Walking and territory
The Open Shore (La vora oberta)
“La vora oberta” begins with a journey along the Siurana river, from its source in the Prades Mountains to its confluence with the Ebro. The project addresses the water transfer to Riudecanyes as a territorial and symbolic wound that empties the river’s natural course and turns it into an extracted body. Between action and pictorial record, the project traces a poetic reading of dependence, displacement, and the territory’s survival.

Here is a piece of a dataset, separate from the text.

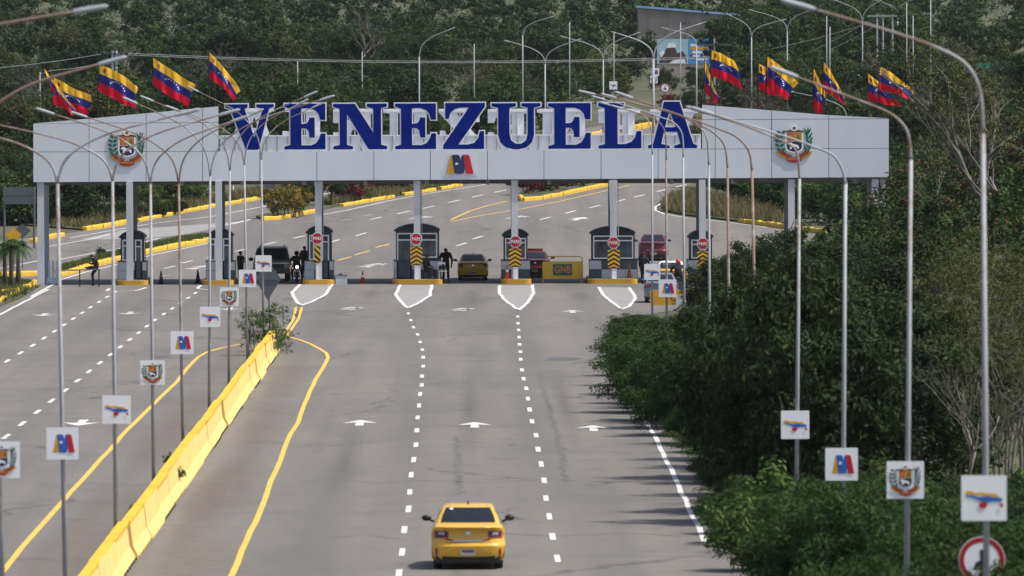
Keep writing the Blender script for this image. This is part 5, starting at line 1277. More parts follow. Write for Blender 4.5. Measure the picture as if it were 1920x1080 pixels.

Body Ebro (La Entrega III)
Body Ebro is an artistic project that explores the river as body, border, and archive. It is based on a journey on foot from the source of the Ebro to its mouth in the Mediterranean, establishing a dialogue between the body-artist and the river-body as a space of collective memory. Inspired by Sequere, a previous project by Marco Noris, Body Ebro proposes a real-time reading of the territory, where the act of walking activates a new embodiment of memory, linking geography, history, and climate emergency.
Sequere (La Entrega II)
It is an artistic project about time and memory that begins with a symbolic act: collecting water at the mouth of the Ebro and walking upstream to return it to the source of the Segre River, the main tributary of the Ebro. The artist’s gaze and their body moving through space and time become instruments to activate a poetic reading of the territory: experiences along the route and through the traversed space—with its geography, toponyms, cities, and mountains—serve as the trigger for an investigation into historical memory, human relations, and the territory.
Lloc, lluny, llar
Walking as an artistic practice, art as a cartography of existence. A research project based on the journey of the Grand Tour 2020, the sixth edition of the walk organized each year by Nau Côclea in Catalan territory.
La Entrega - Act I
“La Entrega” is a project conceived as a set of actions—acts—where walking is the main motor. The title refers to the double meaning of the word: to give and to give oneself, an ambivalence common to artistic practice and walking. The first act of La Entrega was a 350-kilometre route, walking for 21 days from the artist’s studio in Barcelona to the Centre d’Art i Natura in Farrera, a small village in the Pyrenees.
On the Border
In the summer of 2017, Noris walked the 300 km of the Spanish–French border in the province of Girona, along routes that many Spanish Republican exiles once took. Along the way, the artist made a work corresponding to each of the 198 boundary stones that mark the line. Walking and painting, connecting points along the border—balancing on an invisible line that splits in two what is one—made the invisible visible and unfolded a new landscape of memory.